Expand my Community achievements bar.

EJB 3.0 integration in FDS, with Annotations

Avatar

Level 2
We have been working with the EJB 3.0 implementations and see
a lot of synergy between the new approach to enterprise Java with
this new specification, and would love to see FDS add an adaptor to
support it.



Our new entity/session beans have annotated relationships,
primary key information, and security regarding access to the
object and it's methods are specified already in the Java source.
Centralized management of this information where it is closest to
the source is highly productive.



With so much of the FDS configuration still sitting in static
XML files, we are required to maintain a redundant copy of all of
the annotation information separately. This adds pure overhead to
the development process, and it is challenging to keep the two in
sync when applications are enhanced.



We would like to see the FDS framework more tightly
integrated with the rest of the J2EE world, and through Java
introspection and annotations learn about the applications
available on the server side without custom config files.



The fill, assembler, and synchronization methods could simply
be a standard class interface to be implemented with methods to
override, or even annotated with flex annotations. Destinations
would no longer need to be hand-configured. The meta-data about row
identity would be read from the entity beans themselves. If a fill
method has parameters, read them from the function prototypes.



(The existing Flash remoting product seems to have the above
features. We enjoy the integration of Flash Remoting, and the
development workflow associated. The Flash client only needs the
JNDI name of the services, and once authenticated, access to any
function is possible without further action. FDS goes above and
beyond to provide several very interesting features, but is not
quite as intuitive when it comes to J2EE services.)

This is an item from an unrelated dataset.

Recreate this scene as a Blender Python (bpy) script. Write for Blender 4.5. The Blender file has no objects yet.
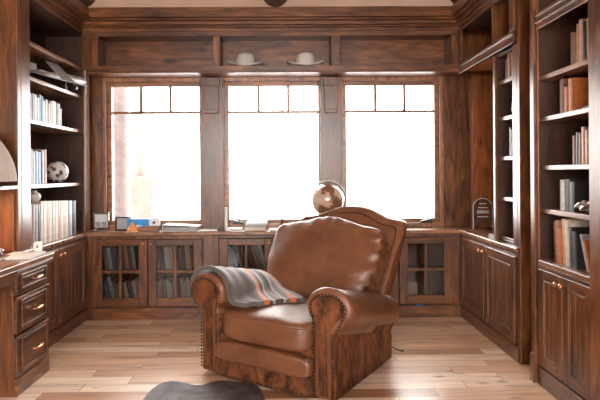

To tie this meta-information on the server back to the IDE
for visual design, using real server-side object properties and
methods, and session bean functions would close the loop on the
development cycle. This could also be accomplished within Eclipse
since the server side Java classes could easily be in the
classpath. The IDE could give the developer a hand in choosing and
referencing valid return object properties. An actionscript object
could even be generated if necessary from the entity bean's
properties...



Are any of these ideas in the works, or are there any
exisiting methods for accomplishing these efficiencies?